Défi réussi pour le poète qui, usant des mots en réserve dans cette situation existentielle et formelle contraignante, parvient à insuffler à ces poèmes l’élan vital préservé intact à la source de la ferveur de vivre.
Nos mots, sans hausser la voix
se diront
à qui veut bien
entendre
se perdront sublimes
larmes brûlées d’un ailleurs absenté
rayures d’un espoir
vibrant sous l’écorce
nos mots allumés d’attendre
Murielle Compère-Demarcy
Né en France et naturalisé américain, Thierry Pérémarti vit aux États-Unis depuis 1985 où il a été journaliste de jazz et critique pour des périodiques français et américains. Auteur de nombreux recueils de poésie entre 1976 et 1992, il a publié en 2009 Visiting Jazz aux éditions Le mot et le reste.
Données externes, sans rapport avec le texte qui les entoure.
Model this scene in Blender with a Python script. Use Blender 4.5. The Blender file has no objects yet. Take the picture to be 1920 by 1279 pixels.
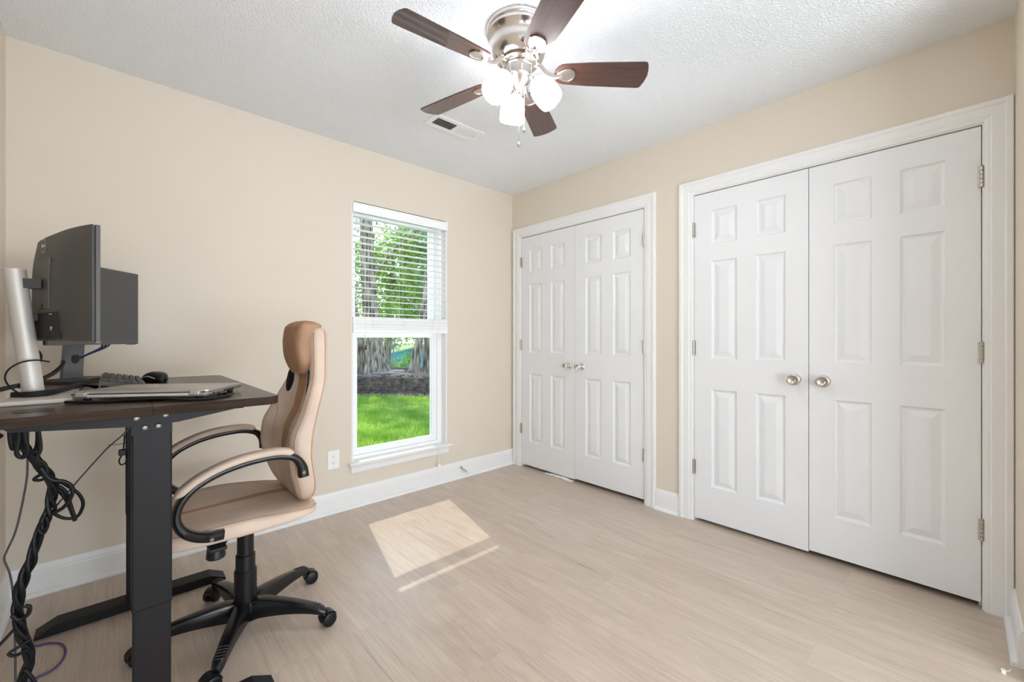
import bpy, bmesh, math, random
from mathutils import Vector, Matrix, noise as mnoise

SC = bpy.context.scene
COL = SC.collection
PI = math.pi
V = Vector

# ------------------------------------------------------------------ camera
cam_d = bpy.data.cameras.new('camera')
cam = bpy.data.objects.new('camera', cam_d)
COL.objects.link(cam)
cam_d.sensor_width = 36.0
cam_d.lens = 793.35 * 36.0 / 1920.0
cam_d.shift_y = -5.0 / 1920.0
cam_d.clip_start = 0.02
cam_d.clip_end = 300
cam.location = (-2.6492, -2.8164, 1.1382)
cam.rotation_euler = (PI / 2, 0, -0.7536)
SC.camera = cam

# ------------------------------------------------------------------ world, sun, exposure
SUN_DIR = V((-0.25, -1.0, -1.045)).normalized()
w = bpy.data.worlds.new('sky')
SC.world = w
w.use_nodes = True
wn = w.node_tree
wn.nodes.clear()
w_out = wn.nodes.new('ShaderNodeOutputWorld')
w_bg = wn.nodes.new('ShaderNodeBackground')
w_sky = wn.nodes.new('ShaderNodeTexSky')
w_sky.sky_type = 'NISHITA'
w_sky.sun_disc = False
w_sky.sun_elevation = math.asin(-SUN_DIR.z)
w_sky.sun_rotation = math.atan2(-SUN_DIR.x, -SUN_DIR.y)
w_sky.air_density = 1.0
w_sky.dust_density = 0.6
wn.links.new(w_sky.outputs[0], w_bg.inputs[0])
wn.links.new(w_bg.outputs[0], w_out.inputs[0])
w_bg.inputs[1].default_value = 0.30

sun_d = bpy.data.lights.new('sun', 'SUN')
sun_d.energy = 1.9
sun_d.angle = math.radians(0.6)
sun_d.color = (1.0, 0.95, 0.86)
sun = bpy.data.objects.new('sun', sun_d)
COL.objects.link(sun)
sun.rotation_euler = SUN_DIR.to_track_quat('-Z', 'Y').to_euler()
sun.location = (1, 6, 8)

HALL_FILL_W = 104.0      # fill light added in the unseen hall behind the camera
BULB = 12.3        # glow of the fan's frosted shades
SC.view_settings.view_transform = 'Standard'
SC.view_settings.look = 'None'
SC.view_settings.gamma = 1.0
SC.view_settings.exposure = 1.10
SC.cycles.use_denoising = True
SC.cycles.max_bounces = 14
SC.cycles.diffuse_bounces = 8
SC.cycles.transparent_max_bounces = 24
SC.cycles.sample_clamp_indirect = 8.0


# ------------------------------------------------------------------ materials
def lin(c):
    return tuple((x / 12.92 if x <= 0.04045 else ((x + 0.055) / 1.055) ** 2.4) for x in (v / 255.0 for v in c))


def nodes_of(m):
    nt = m.node_tree
    return nt, nt.nodes.get('Principled BSDF')


def mat(name, rgb, rough=0.5, metal=0.0, spec=0.5, var=0.0, vscale=8.0, bump=0.0, bscale=200.0, coat=0.0,
        stretch=(1, 1, 1), emit=None, estr=0.0, detail=3.0):
    m = bpy.data.materials.new(name)
    m.use_nodes = True
    nt, b = nodes_of(m)
    c = lin(rgb)
    b.inputs['Base Color'].default_value = (*c, 1)
    b.inputs['Roughness'].default_value = rough
    b.inputs['Metallic'].default_value = metal
    b.inputs['Specular IOR Level'].default_value = spec
    b.inputs['Coat Weight'].default_value = coat
    if emit:
        b.inputs['Emission Color'].default_value = (*emit, 1)
        b.inputs['Emission Strength'].default_value = estr
    tc = nt.nodes.new('ShaderNodeTexCoord')
    mp = nt.nodes.new('ShaderNodeMapping')
    mp.inputs['Scale'].default_value = stretch
    nt.links.new(tc.outputs['Object'], mp.inputs[0])
    if var > 0:
        n = nt.nodes.new('ShaderNodeTexNoise')
        n.inputs['Scale'].default_value = vscale
        n.inputs['Detail'].default_value = detail
        nt.links.new(mp.outputs[0], n.inputs['Vector'])
        r = nt.nodes.new('ShaderNodeValToRGB')
        r.color_ramp.elements[0].position = 0.3
        r.color_ramp.elements[1].position = 0.7
        r.color_ramp.elements[0].color = (*[x * (1 - var) for x in c], 1)
        r.color_ramp.elements[1].color = (*[min(1, x * (1 + var)) for x in c], 1)
        nt.links.new(n.outputs['Fac'], r.inputs[0])
        nt.links.new(r.outputs[0], b.inputs['Base Color'])
    if bump > 0:
        n2 = nt.nodes.new('ShaderNodeTexNoise')
        n2.inputs['Scale'].default_value = bscale
        n2.inputs['Detail'].default_value = 3
        nt.links.new(mp.outputs[0], n2.inputs['Vector'])
        bp = nt.nodes.new('ShaderNodeBump')
        bp.inputs['Strength'].default_value = bump
        bp.inputs['Distance'].default_value = 0.004
        nt.links.new(n2.outputs['Fac'], bp.inputs['Height'])
        nt.links.new(bp.outputs[0], b.inputs['Normal'])
    return m


def leaf_mat(name, rgb, rgb2, trans=0.45):
    m = bpy.data.materials.new(name)
    m.use_nodes = True
    nt, b = nodes_of(m)
    geo = nt.nodes.new('ShaderNodeTexCoord')
    n = nt.nodes.new('ShaderNodeTexNoise')
    n.inputs['Scale'].default_value = 2.3
    n.inputs['Detail'].default_value = 4
    nt.links.new(geo.outputs['Object'], n.inputs['Vector'])
    r = nt.nodes.new('ShaderNodeValToRGB')
    r.color_ramp.elements[0].position = 0.38
    r.color_ramp.elements[1].position = 0.62
    r.color_ramp.elements[0].color = (*lin(rgb), 1)
    r.color_ramp.elements[1].color = (*lin(rgb2), 1)
    nt.links.new(n.outputs['Fac'], r.inputs[0])
    nt.links.new(r.outputs[0], b.inputs['Base Color'])
    b.inputs['Roughness'].default_value = 0.55
    t = nt.nodes.new('ShaderNodeBsdfTranslucent')
    nt.links.new(r.outputs[0], t.inputs['Color'])
    mx = nt.nodes.new('ShaderNodeMixShader')
    mx.inputs[0].default_value = trans
    nt.links.new(b.outputs[0], mx.inputs[1])
    nt.links.new(t.outputs[0], mx.inputs[2])
    nt.links.new(mx.outputs[0], nt.nodes['Material Output'].inputs['Surface'])
    return m


def floor_mat():
    m = bpy.data.materials.new('vinyl_plank')
    m.use_nodes = True
    nt, b = nodes_of(m)
    N, L = nt.nodes.new, nt.links.new
    tc = N('ShaderNodeTexCoord')
    sep = N('ShaderNodeSeparateXYZ')
    L(tc.outputs['Object'], sep.inputs[0])
    cmb = N('ShaderNodeCombineXYZ')
    L(sep.outputs['Y'], cmb.inputs['X'])
    L(sep.outputs['X'], cmb.inputs['Y'])
    br = N('ShaderNodeTexBrick')
    br.offset = 0.37
    br.inputs['Scale'].default_value = 1.0
    br.inputs['Brick Width'].default_value = 1.22
    br.inputs['Row Height'].default_value = 0.178
    br.inputs['Mortar Size'].default_value = 0.0011
    br.inputs['Mortar Smooth'].default_value = 0.3
    br.inputs['Color1'].default_value = (0, 0, 0, 1)
    br.inputs['Color2'].default_value = (1, 1, 1, 1)
    br.inputs['Mortar'].default_value = (0.5, 0.5, 0.5, 1)
    L(cmb.outputs[0], br.inputs['Vector'])
    # per plank offset for the grain
    offs = N('ShaderNodeVectorMath')
    offs.operation = 'SCALE'
    offs.inputs['Scale'].default_value = 7.3
    L(br.outputs['Color'], offs.inputs[0])
    add = N('ShaderNodeVectorMath')
    add.operation = 'ADD'
    L(cmb.outputs[0], add.inputs[0])
    L(offs.outputs[0], add.inputs[1])

    def nz(scale, sx, sy, detail, rough=0.6, dist=0.0):
        mp = N('ShaderNodeMapping')
        mp.inputs['Scale'].default_value = (sx, sy, 1)
        L(add.outputs[0], mp.inputs[0])
        n = N('ShaderNodeTexNoise')
        n.inputs['Scale'].default_value = scale
        n.inputs['Detail'].default_value = detail
        n.inputs['Roughness'].default_value = rough
        n.inputs['Distortion'].default_value = dist
        L(mp.outputs[0], n.inputs['Vector'])
        return n.outputs['Fac']
    fine = nz(1.0, 5.0, 260.0, 4, 0.7, 0.3)
    streak = nz(1.0, 1.6, 34.0, 5, 0.65, 1.2)
    # cathedral figure: a band pattern bent by noise
    bend = nz(1.0, 0.9, 7.0, 2, 0.5, 0.6)
    mul = N('ShaderNodeMath')
    mul.operation = 'MULTIPLY'
    mul.inputs[1].default_value = 95.0
    L(bend, mul.inputs[0])
    sn = N('ShaderNodeMath')
    sn.operation = 'SINE'
    L(mul.outputs[0], sn.inputs[0])
    knots = nz(1.0, 1.4, 6.5, 3, 0.6, 1.5)

    def madd(a, k, c):
        q = N('ShaderNodeMath')
        q.operation = 'MULTIPLY_ADD'
        L(a, q.inputs[0])
        q.inputs[1].default_value = k
        if isinstance(c, (int, float)):
            q.inputs[2].default_value = c
        else:
            L(c, q.inputs[2])
        return q.outputs[0]
    v = madd(fine, 0.50, -0.13)
    v = madd(streak, 0.34, v)
    v = madd(v, 1.0, 0.07)
    v = madd(sn.outputs[0], 0.022, v)
    v = madd(knots, 0.35, v)
    v = madd(br.outputs['Color'], 0.07, v)
    dark = nz(1.0, 1.3, 62.0, 4, 0.62, 0.9)
    dr = N('ShaderNodeMapRange')
    dr.inputs['From Min'].default_value = 0.60
    dr.inputs['From Max'].default_value = 0.74
    L(dark, dr.inputs['Value'])
    v = madd(dr.outputs[0], -0.22, v)
    ramp = N('ShaderNodeValToRGB')
    e = ramp.color_ramp.elements
    e[0].position, e[0].color = 0.22, (*lin((144, 128, 114)), 1)
    e[1].position, e[1].color = 0.80, (*lin((214, 198, 183)), 1)
    a = e.new(0.40)
    a.color = (*lin((178, 160, 144)), 1)
    a = e.new(0.58)
    a.color = (*lin((196, 179, 163)), 1)
    L(v, ramp.inputs[0])
    mixm = N('ShaderNodeMixRGB')
    mixm.blend_type = 'MULTIPLY'
    mixm.inputs[2].default_value = (0.92, 0.905, 0.89, 1)
    L(br.outputs['Fac'], mixm.inputs[0])
    L(ramp.outputs[0], mixm.inputs[1])
    L(mixm.outputs[0], b.inputs['Base Color'])
    b.inputs['Roughness'].default_value = 0.28
    b.inputs['Specular IOR Level'].default_value = 0.45
    bp = N('ShaderNodeBump')
    bp.inputs['Strength'].default_value = 0.25
    bp.inputs['Distance'].default_value = 0.0015
    L(v, bp.inputs['Height'])
    L(bp.outputs[0], b.inputs['Normal'])
    return m


def ceiling_mat():
    m = bpy.data.materials.new('textured_ceiling')
    m.use_nodes = True
    nt, b = nodes_of(m)
    N, L = nt.nodes.new, nt.links.new
    b.inputs['Base Color'].default_value = (*lin((247, 249, 251)), 1)
    b.inputs['Roughness'].default_value = 0.9
    b.inputs['Specular IOR Level'].default_value = 0.1
    tc = N('ShaderNodeTexCoord')
    n = N('ShaderNodeTexNoise')
    n.inputs['Scale'].default_value = 100
    n.inputs['Detail'].default_value = 4
    n.inputs['Roughness'].default_value = 0.6
    L(tc.outputs['Object'], n.inputs['Vector'])
    r = N('ShaderNodeValToRGB')
    r.color_ramp.elements[0].position = 0.42
    r.color_ramp.elements[1].position = 0.62
    L(n.outputs['Fac'], r.inputs[0])
    bp = N('ShaderNodeBump')
    bp.inputs['Strength'].default_value = 0.68
    bp.inputs['Distance'].default_value = 0.006
    L(r.outputs[0], bp.inputs['Height'])
    L(bp.outputs[0], b.inputs['Normal'])
    return m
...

Il est revenu à la poésie en 2018 avec des ouvrages confiés aux éditions Gros textes, Abordo, La tête à l’envers, Phloème, Douro et Les Carnets du Dessert de Lune [thierryperemarti.com] Il a publié chez Douro De nuits en nous nous n’avons plus dans la Collection « Présences d’écriture » dirigée par Murielle Compère-Demarcy.